### Lines of data
────────────────────────────────────────
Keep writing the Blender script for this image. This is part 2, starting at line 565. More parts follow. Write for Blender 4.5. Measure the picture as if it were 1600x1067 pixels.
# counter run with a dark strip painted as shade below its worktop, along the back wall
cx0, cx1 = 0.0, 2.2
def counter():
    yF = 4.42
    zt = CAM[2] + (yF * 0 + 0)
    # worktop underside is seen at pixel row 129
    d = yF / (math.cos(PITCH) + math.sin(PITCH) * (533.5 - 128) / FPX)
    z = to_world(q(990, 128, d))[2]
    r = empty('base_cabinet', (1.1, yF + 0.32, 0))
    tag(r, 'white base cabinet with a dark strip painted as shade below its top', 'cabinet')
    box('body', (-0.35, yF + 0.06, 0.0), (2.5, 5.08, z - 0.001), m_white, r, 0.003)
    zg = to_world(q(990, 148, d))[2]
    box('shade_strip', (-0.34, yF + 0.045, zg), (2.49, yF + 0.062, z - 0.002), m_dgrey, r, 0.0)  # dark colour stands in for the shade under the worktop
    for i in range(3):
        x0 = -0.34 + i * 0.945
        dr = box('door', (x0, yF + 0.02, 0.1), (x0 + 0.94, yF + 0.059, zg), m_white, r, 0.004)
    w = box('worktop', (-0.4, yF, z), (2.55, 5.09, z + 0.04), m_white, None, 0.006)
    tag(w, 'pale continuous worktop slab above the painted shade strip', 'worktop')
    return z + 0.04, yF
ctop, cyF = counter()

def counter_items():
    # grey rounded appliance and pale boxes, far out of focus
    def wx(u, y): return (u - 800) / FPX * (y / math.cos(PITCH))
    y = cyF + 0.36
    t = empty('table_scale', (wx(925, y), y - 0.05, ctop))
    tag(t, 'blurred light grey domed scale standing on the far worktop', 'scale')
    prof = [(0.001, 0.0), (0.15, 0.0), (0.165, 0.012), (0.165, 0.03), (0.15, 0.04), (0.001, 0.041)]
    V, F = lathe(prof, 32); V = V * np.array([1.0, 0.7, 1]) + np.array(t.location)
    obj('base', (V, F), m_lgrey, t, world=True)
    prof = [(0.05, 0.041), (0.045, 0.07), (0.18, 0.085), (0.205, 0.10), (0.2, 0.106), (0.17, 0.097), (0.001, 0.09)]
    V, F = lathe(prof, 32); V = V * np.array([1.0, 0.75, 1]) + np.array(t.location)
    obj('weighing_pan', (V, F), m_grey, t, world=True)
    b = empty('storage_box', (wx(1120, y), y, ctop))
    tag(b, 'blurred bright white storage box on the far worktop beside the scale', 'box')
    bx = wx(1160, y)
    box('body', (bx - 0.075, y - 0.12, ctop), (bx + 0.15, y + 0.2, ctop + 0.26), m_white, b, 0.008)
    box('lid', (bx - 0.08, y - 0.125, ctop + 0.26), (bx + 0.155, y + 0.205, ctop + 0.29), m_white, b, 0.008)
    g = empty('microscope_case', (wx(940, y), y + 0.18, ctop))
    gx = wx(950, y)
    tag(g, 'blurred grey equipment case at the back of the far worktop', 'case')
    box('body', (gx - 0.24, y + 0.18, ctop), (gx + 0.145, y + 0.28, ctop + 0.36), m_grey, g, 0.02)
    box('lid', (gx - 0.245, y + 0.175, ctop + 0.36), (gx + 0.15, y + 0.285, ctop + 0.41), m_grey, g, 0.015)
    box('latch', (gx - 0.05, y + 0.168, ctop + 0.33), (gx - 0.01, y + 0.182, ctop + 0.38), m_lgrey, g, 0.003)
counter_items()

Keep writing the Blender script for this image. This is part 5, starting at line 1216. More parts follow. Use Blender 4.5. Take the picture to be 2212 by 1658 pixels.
────────────────────────────────────────
### TASK REQUIREMENTS
Reproduce each record exactly, leaving nothing out.

### RESPONSE BELOW
Keep writing the Blender script for this image. This is part 2, starting at line 565. More parts follow. Write for Blender 4.5. Measure the picture as if it were 1600x1067 pixels.
# counter run with a dark strip painted as shade below its worktop, along the back wall
cx0, cx1 = 0.0, 2.2
def counter():
    yF = 4.42
    zt = CAM[2] + (yF * 0 + 0)
    # worktop underside is seen at pixel row 129
    d = yF / (math.cos(PITCH) + math.sin(PITCH) * (533.5 - 128) / FPX)
    z = to_world(q(990, 128, d))[2]
    r = empty('base_cabinet', (1.1, yF + 0.32, 0))
    tag(r, 'white base cabinet with a dark strip painted as shade below its top', 'cabinet')
    box('body', (-0.35, yF + 0.06, 0.0), (2.5, 5.08, z - 0.001), m_white, r, 0.003)
    zg = to_world(q(990, 148, d))[2]
    box('shade_strip', (-0.34, yF + 0.045, zg), (2.49, yF + 0.062, z - 0.002), m_dgrey, r, 0.0)  # dark colour stands in for the shade under the worktop
    for i in range(3):
        x0 = -0.34 + i * 0.945
        dr = box('door', (x0, yF + 0.02, 0.1), (x0 + 0.94, yF + 0.059, zg), m_white, r, 0.004)
    w = box('worktop', (-0.4, yF, z), (2.55, 5.09, z + 0.04), m_white, None, 0.006)
    tag(w, 'pale continuous worktop slab above the painted shade strip', 'worktop')
    return z + 0.04, yF
ctop, cyF = counter()

def counter_items():
    # grey rounded appliance and pale boxes, far out of focus
    def wx(u, y): return (u - 800) / FPX * (y / math.cos(PITCH))
    y = cyF + 0.36
    t = empty('table_scale', (wx(925, y), y - 0.05, ctop))
    tag(t, 'blurred light grey domed scale standing on the far worktop', 'scale')
    prof = [(0.001, 0.0), (0.15, 0.0), (0.165, 0.012), (0.165, 0.03), (0.15, 0.04), (0.001, 0.041)]
    V, F = lathe(prof, 32); V = V * np.array([1.0, 0.7, 1]) + np.array(t.location)
    obj('base', (V, F), m_lgrey, t, world=True)
    prof = [(0.05, 0.041), (0.045, 0.07), (0.18, 0.085), (0.205, 0.10), (0.2, 0.106), (0.17, 0.097), (0.001, 0.09)]
    V, F = lathe(prof, 32); V = V * np.array([1.0, 0.75, 1]) + np.array(t.location)
    obj('weighing_pan', (V, F), m_grey, t, world=True)
    b = empty('storage_box', (wx(1120, y), y, ctop))
    tag(b, 'blurred bright white storage box on the far worktop beside the scale', 'box')
    bx = wx(1160, y)
    box('body', (bx - 0.075, y - 0.12, ctop), (bx + 0.15, y + 0.2, ctop + 0.26), m_white, b, 0.008)
    box('lid', (bx - 0.08, y - 0.125, ctop + 0.26), (bx + 0.155, y + 0.205, ctop + 0.29), m_white, b, 0.008)
    g = empty('microscope_case', (wx(940, y), y + 0.18, ctop))
    gx = wx(950, y)
    tag(g, 'blurred grey equipment case at the back of the far worktop', 'case')
    box('body', (gx - 0.24, y + 0.18, ctop), (gx + 0.145, y + 0.28, ctop + 0.36), m_grey, g, 0.02)
    box('lid', (gx - 0.245, y + 0.175, ctop + 0.36), (gx + 0.15, y + 0.285, ctop + 0.41), m_grey, g, 0.015)
    box('latch', (gx - 0.05, y + 0.168, ctop + 0.33), (gx - 0.01, y + 0.182, ctop + 0.38), m_lgrey, g, 0.003)
counter_items()

Keep writing the Blender script for this image. This is part 5, starting at line 1216. More parts follow. Use Blender 4.5. Take the picture to be 2212 by 1658 pixels.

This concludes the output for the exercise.